> Prompt
Identify each line holding the string "scene" and copy it.

> Recorded data
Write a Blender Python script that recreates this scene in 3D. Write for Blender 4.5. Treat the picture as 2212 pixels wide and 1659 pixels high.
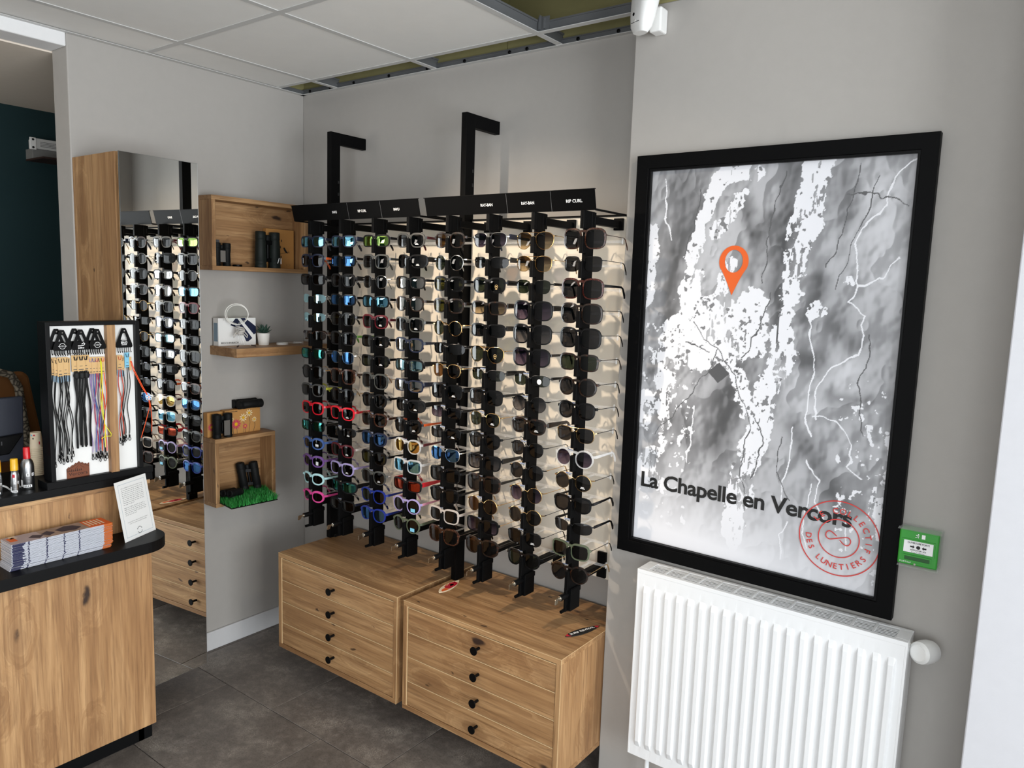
import bpy, bmesh, math, random
import numpy as np
from mathutils import Vector, Matrix
PI = math.pi
for o in list(bpy.data.objects): bpy.data.objects.remove(o)
SC = bpy.context.scene
COL = SC.collection
# ---------------------------------------------------------------- camera
CAM = (3.0289, -2.3528, 1.693)
YAW, PITCH, ROLL, FPX = 36.715, -7.3875, 1.9026, 1637.34
cd = bpy.data.cameras.new('camera'); cam = bpy.data.objects.new('camera', cd); COL.objects.link(cam)
_y, _p, _r = (math.radians(a) for a in (YAW, PITCH, ROLL))
fw = Vector((-math.sin(_y)*math.cos(_p), math.cos(_y)*math.cos(_p), math.sin(_p)))
r0 = Vector((math.cos(_y), math.sin(_y), 0)); u0 = r0.cross(fw)
rr = math.cos(_r)*r0 + math.sin(_r)*u0; uu = -math.sin(_r)*r0 + math.cos(_r)*u0
M3 = Matrix((rr, uu, -fw)).transposed().to_4x4(); M3.translation = CAM
cam.matrix_world = M3
cd.sensor_fit = 'HORIZONTAL'; cd.sensor_width = 36.0; cd.lens = FPX*36/2212; cd.clip_start = .05
SC.camera = cam
# ---------------------------------------------------------------- world, lights, exposure
w = bpy.data.worlds.new('world'); SC.world = w; w.use_nodes = True
bg = w.node_tree.nodes['Background']; bg.inputs[0].default_value = (.80, .90, 1, 1); bg.inputs[1].default_value = .6
SC.view_settings.view_transform = 'Standard'; SC.view_settings.look = 'None'
SC.view_settings.exposure = 0.14; SC.view_settings.gamma = 1; SC.view_settings.use_curve_mapping = False
def area(name, loc, aim, sx, sy, power, col):
    l = bpy.data.lights.new(name, 'AREA'); l.shape = 'RECTANGLE'; l.size = sx; l.size_y = sy; l.energy = power; l.color = col
    o = bpy.data.objects.new(name, l); COL.objects.link(o); o.location = loc
    o.rotation_euler = (Vector(aim)-Vector(loc)).to_track_quat('-Z', 'Y').to_euler(); return o
def spot(name, loc, aim, power, col, ang=80, blend=.6, rad=.04):
    l = bpy.data.lights.new(name, 'SPOT'); l.energy = power; l.color = col; l.spot_size = math.radians(ang); l.spot_blend = blend; l.shadow_soft_size = rad
    o = bpy.data.objects.new(name, l); COL.objects.link(o); o.location = loc
    o.rotation_euler = (Vector(aim)-Vector(loc)).to_track_quat('-Z', 'Y').to_euler(); return o
area('daylight_side_window', (5.80, -2.00, 1.30), (0, -2.00, 2.25), 2.8, 2.1, 170, (.93, .97, 1))
area('back_room_fill', (-.7, -3.0, 1.9), (-.7, -2.6, 2.6), .5, .5, 9, (1, .93, .85))  # unseen upward fill light, added to brighten the back room ceiling
area('daylight_shopfront', (3.5, -4.78, 1.30), (3.3, 0, 2.15), 2.8, 2.1, 62, (.93, .97, 1))
spot('ceiling_spot_side', (2.75, -.95, 2.52), (1.0, -.35, .9), 16, (1, .86, .68), 75, .7, .03)
spot('ceiling_spot_front', (.80, -1.75, 2.52), (1.32, -.15, 1.40), 135, (1, .84, .66), 52, .95, .025)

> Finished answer
Write a Blender Python script that recreates this scene in 3D. Write for Blender 4.5. Treat the picture as 2212 pixels wide and 1659 pixels high.
SC = bpy.context.scene